Yani BAE, bu operasyonun merkezinde yer almış. Operasyon için Ürdün’den
helikopter alınmak istenmiş ama Ürdün destek vermeyince Güney Afrika’nın kapısı
çalınmış. Buradan 3 helikopter, Bermuda’dan bir askerî helikopter,
Avusturya’dan ise keşif uçağı alınmış. Bunların yanı sıra insansız hava
araçları, nokta operasyonlar ve suikastlar için gece görüş gözlükleri bile temin
edilmiş.
Fakat
Hafter, alınan teçhizatları beğenmeyince paralı askerler plânı askıya alarak
Hafter’in yanından ayrılmışlar.
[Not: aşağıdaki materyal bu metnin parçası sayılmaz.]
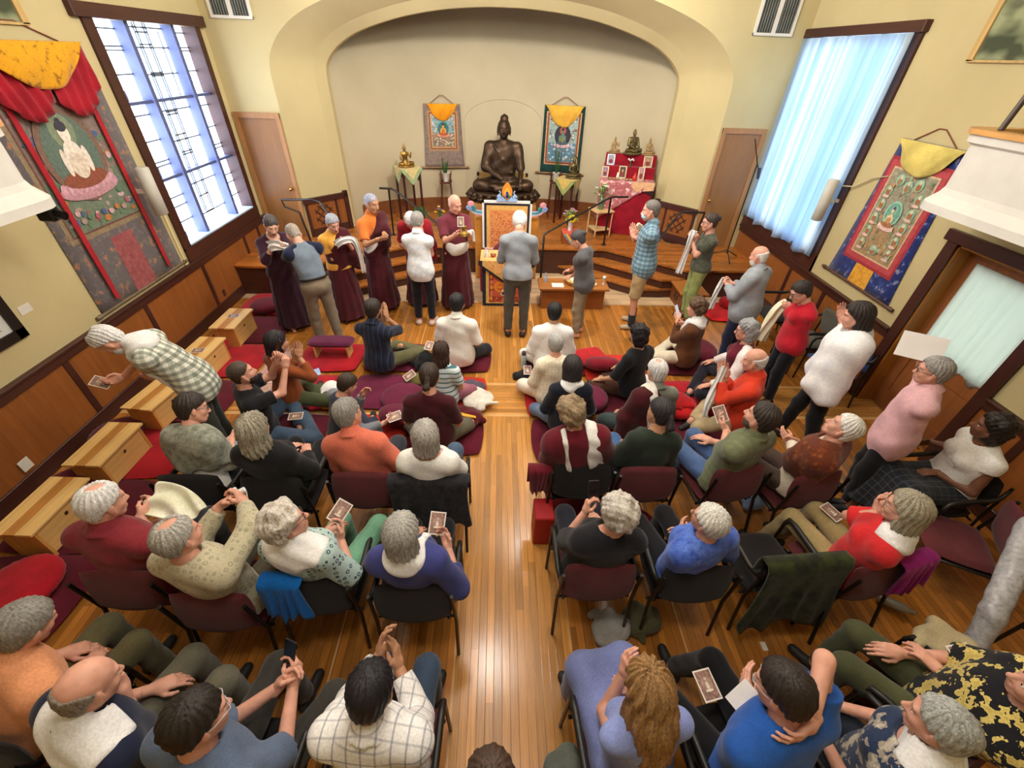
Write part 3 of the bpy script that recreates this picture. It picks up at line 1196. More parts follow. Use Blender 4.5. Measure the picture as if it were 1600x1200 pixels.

Yaklaşık bir yıl sonra ise geri dönerek plânı
yeniden devreye sokmak istemişler. Ama teçhizatın meşru hükûmetin elinde
bulunan hava savunma sistemlerine karşı etkili olamayacağı ortaya çıkınca plân
suya düşmüş.
Bazı
sorular cevap bekliyor!
Bütün
bunlar BM’nin 18 ay süren soruşturması sonucu ortaya çıkmış. Operasyonla ilgili
bazı sorular cevap bulmuş değil. Daha doğrusu, cevaplar henüz kamuoyuna
yansımış değil.
Kamuoyuna
yansıyan bilgilere göre, BM’nin silah ambargosunun bir güvenlik şirketi eliyle
delinmesinin ve ABD’nin resmî olarak desteklediği meşru hükûmeti yıkmaya
yönelik bu operasyonun arkasında nasıl bir ilişki ağı olduğu henüz netleşmiş değil.
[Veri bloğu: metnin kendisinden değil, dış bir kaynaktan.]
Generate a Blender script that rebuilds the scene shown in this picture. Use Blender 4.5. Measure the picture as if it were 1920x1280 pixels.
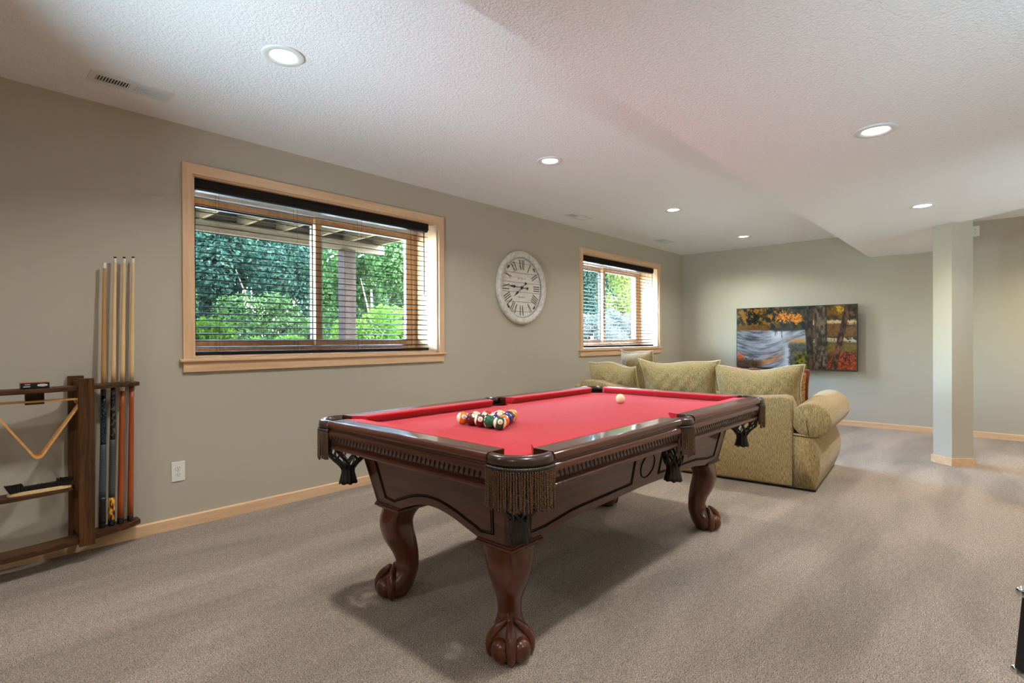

Ama konuya ilişkin ABD kamuoyunda çok sayıda isim ve operasyondaki olası
rollerine dair anlatımlar mevcut.
Operasyon
için 80 milyon doları kimin finanse ettiği bilinmiyor. Ama operasyonun
içerisinde zikredilen ülkelere bakınca finansmanın kim tarafından sağlandığını
tahmin etmek çok zor olmasa gerek.
Libya
dışındaki temasları, silahların alınması için yürütülen trafiği kim kurdu?
Tüm
bu soruların cevapları netlik kazanmasa da BM uzmanları, başta Blackwater olmak
üzere belirlenen şirketler ve operasyonun içerisinde zikredilen isimleri BM’nin
silah ambargosunu delmekle suçluyorlar.
Ortaya çıkan bilgiler, ülkemizin Libya’da üstlendiği rolün hem Libya’nın meşru hükûmetinin devamı, hem Akdeniz’deki çıkarlarımız, hem de bölgenin selâmeti için ne kadar önemli olduğunu bir kez daha gösteriyor. Ülkemizin üstlendiği bu rol olmazsa, muhtemelen Hafter Libya’ya hâkim olmuş, bölgede istikrarsızlık artmış, Akdeniz’de ise ülkemizi kıyılarımıza hapsetmek isteyen ittifak genişlemiş ve güçlenmiş olurdu. “Libya’da ne işimiz var?” diyenler ise “Libya’da biz neden olmadık?” diye ortalığı velveleye veriyor olurlardı.